Bref, contrairement à ce qu’affirme Télérama, Guillaume Meurice n’a pas du tout joué l’apaisement. Il a assigné France Inter pour contester son avertissement, et a redoublé de blagues limites : « on me dit, le Hamas aussi sont des nazis sans prépuce. Et oui, je n’ai jamais dit le contraire ! ». Ben surtout, il n’avait rien dit en ce sens. Pour sa satire d’Halloween, Meurice avait choisi comme costume monstrueux celui du chef d’état élu d’un pays démocratique, fut-il de droite et fortement critiquable, plutôt que celui d’un leader ou combattant du Hamas, groupe terroriste porteur d’une idéologie antisémite, sexiste, homophobe, eschatologique, et nullement au service du peuple palestinien si telle est la cause défendue par Meurice (et par moi). Meurice avait donc opéré un choix très parlant. L’humoriste a remis aussi le couvert sur son obsession du prépuce, ajoutant là le racisme à l’antisémitisme : car on peut rejeter le Hamas pour son idéologie et ses méthodes, pas parce que ses hommes sont circoncis. Meurice a enchaîné ensuite, « on m’a reproché de faire passer un fasciste pour un nazi » : rires, sous-entendant que fascisme et nazisme sont équivalents et que son humour n’avait donc pas du tout trébuché. L’humoriste politique ignore ou feint d’ignorer que fascisme et nazisme sont des concepts précis historiquement et politiquement. Outre que Nétanyahou et le régime politique israélien n’entrent pas dans ces deux catégories, il y a bien une différence entre le fascisme italien et le nazisme allemand, ô, une bricole, un point de détail comme dirait l’autre : le projet exterminateur, les camps de la mort, les chambres à gaz, copyright du seul nazisme. J’entends bien qu’un sketch radiophonique n’est pas un cours de science politique mais on n’est pas non plus obligé de véhiculer de l’ignorance et de la confusion quand on se veut billettiste sur une chaîne de service public.

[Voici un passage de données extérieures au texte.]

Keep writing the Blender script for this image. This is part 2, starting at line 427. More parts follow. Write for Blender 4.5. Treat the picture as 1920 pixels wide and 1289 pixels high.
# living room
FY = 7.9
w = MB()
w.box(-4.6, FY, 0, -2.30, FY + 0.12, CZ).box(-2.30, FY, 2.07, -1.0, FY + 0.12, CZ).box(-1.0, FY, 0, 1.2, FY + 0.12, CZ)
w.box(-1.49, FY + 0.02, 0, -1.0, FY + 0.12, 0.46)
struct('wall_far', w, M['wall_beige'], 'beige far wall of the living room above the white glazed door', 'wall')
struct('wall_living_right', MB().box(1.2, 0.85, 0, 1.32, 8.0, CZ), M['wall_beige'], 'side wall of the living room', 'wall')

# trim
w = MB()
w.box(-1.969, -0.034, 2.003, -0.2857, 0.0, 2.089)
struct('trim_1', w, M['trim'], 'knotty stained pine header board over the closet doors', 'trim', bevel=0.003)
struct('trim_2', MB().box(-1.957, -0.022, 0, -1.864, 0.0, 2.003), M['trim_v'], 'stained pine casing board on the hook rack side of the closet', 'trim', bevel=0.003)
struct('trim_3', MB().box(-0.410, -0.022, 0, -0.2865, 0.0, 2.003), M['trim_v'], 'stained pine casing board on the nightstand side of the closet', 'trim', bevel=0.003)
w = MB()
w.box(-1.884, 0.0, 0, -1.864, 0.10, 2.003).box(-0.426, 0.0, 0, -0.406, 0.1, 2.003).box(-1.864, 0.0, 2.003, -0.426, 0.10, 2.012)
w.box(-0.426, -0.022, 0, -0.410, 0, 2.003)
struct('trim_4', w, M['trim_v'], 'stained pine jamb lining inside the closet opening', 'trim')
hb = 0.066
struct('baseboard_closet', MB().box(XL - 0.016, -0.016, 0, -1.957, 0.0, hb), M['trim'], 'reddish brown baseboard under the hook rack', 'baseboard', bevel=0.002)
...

Guillaume Meurice invoque la liberté d’expression et l’esprit Charlie : je suis favorable aux deux, mais je pense qu’il ne les a pas vraiment compris. D’abord, la liberté d’expression en France connaît des limites définies par nos lois, et c’est très bien qu’une société tente de poser des limites à l’expression des pulsions les plus toxiques dans l’espace public. Ensuite, j’aimerais que l’on arrête d’invoquer le bouclier Charlie (ou Desproges, ou Coluche) dès que l’on dérape. L’humour de Charlie (de Desproges, de Coluche) a toujours visé des idées, actes et comportements précis et ponctuels, jamais l’essence des êtres ni les caractéristiques générales réelles ou supposées d’un peuple. L’humour de Charlie est féroce et politique, et ce journal qui a toujours combattu le racisme a publié de nombreuses caricatures de rabbins ou de Nétanyahou jamais soupçonnables d’antisémitisme. Les dessinateurs de Charlie ont (ou avaient, hélas) un talent que Meurice ne semble pas posséder, car nazifier les Juifs, c’est stupide et pervers en regard de l’Histoire, et on ne voit pas bien en quoi le prépuce ou son absence aurait un quelconque rapport avec la politique de Nétanyahou ou avec la cause palestinienne. Guillaume Meurice n’est sans doute pas antisémite mais manifestement, sous couvert de critique légitime de la politique d’Israël, il pratique un humour antisémite sans le savoir, et surtout sans le comprendre.